On our way back from Pangong Tso the next day we got delayed by a few hours because of a heavy snowfall. My companions and I, who went to Thiksey, decided we should still make a trip to Hemis, 40 km before Leh. Again we were the only one. Hemis, apparantly the richest monastery in Ladakh, belonged to Dugpa Kargyutpa sect. There were more than 1000 monasteries under the monastery. A festival was held in Hemis every year in memory of Lord Padmasambhava. Every 12 years, a special festival was held to commemorate his mission in life of spiritual upliftment of all living beings. Inside one of the temples was a beautiful Buddha statue. It was remarkable as it was a gigantic statue, but indoors, with intriguing murals on the walls of the temple. Hemis had an underground museum of Buddhist historical objects and paintings. After the the trip we were tired but happy. It was an experience worth the visit.

Diskit Monastery in Nubra Valley - the last one we saw - required a bit of climbing from where cars stop. Like the times before, it was only a few of us who made the effort to make the climb. There were stairs going up from the parking space.

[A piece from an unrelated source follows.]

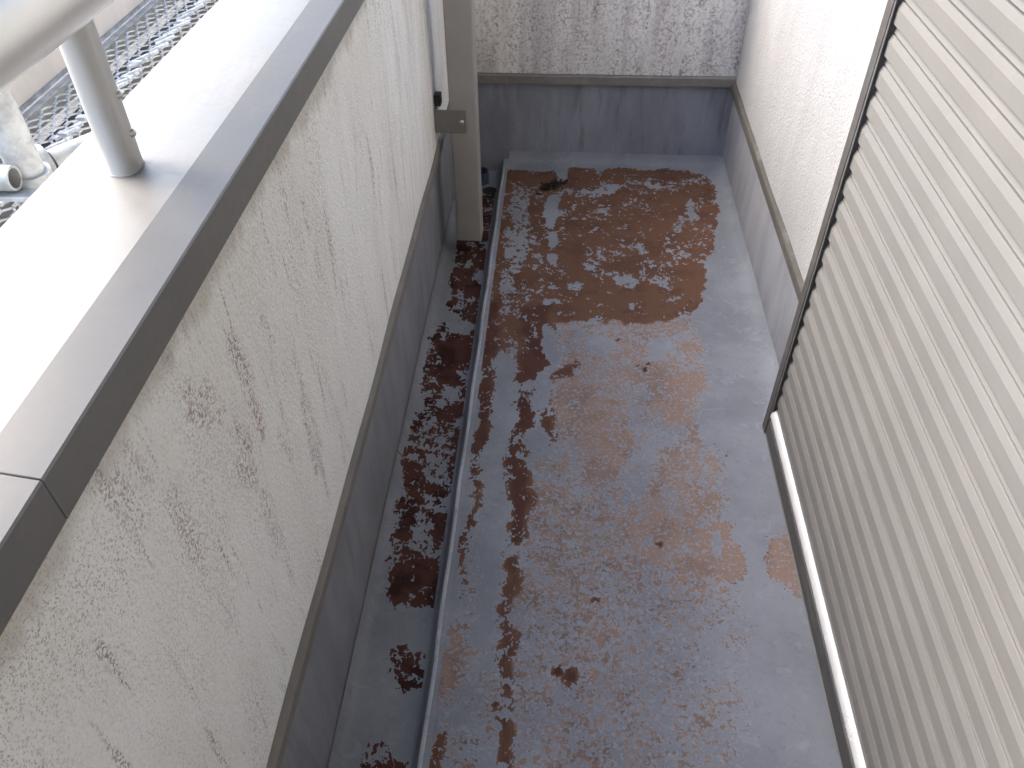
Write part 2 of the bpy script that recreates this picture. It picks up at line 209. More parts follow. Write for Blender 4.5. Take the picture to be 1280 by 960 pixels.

The monastery was interesting because of a spectacular view of Nubra Valley from the monastery and - to my surprise - idols of Mahakali in one of its temples. Later, I learnt tantrism had an influence on Ladakhi Buddhism.

I do not know whether I will visit Ladakh again (though I plan to) but if I do I would like to see some more monasteries. There is a lot to learn from these about culture, religion and history. And the feeling of serenity is unparalleled.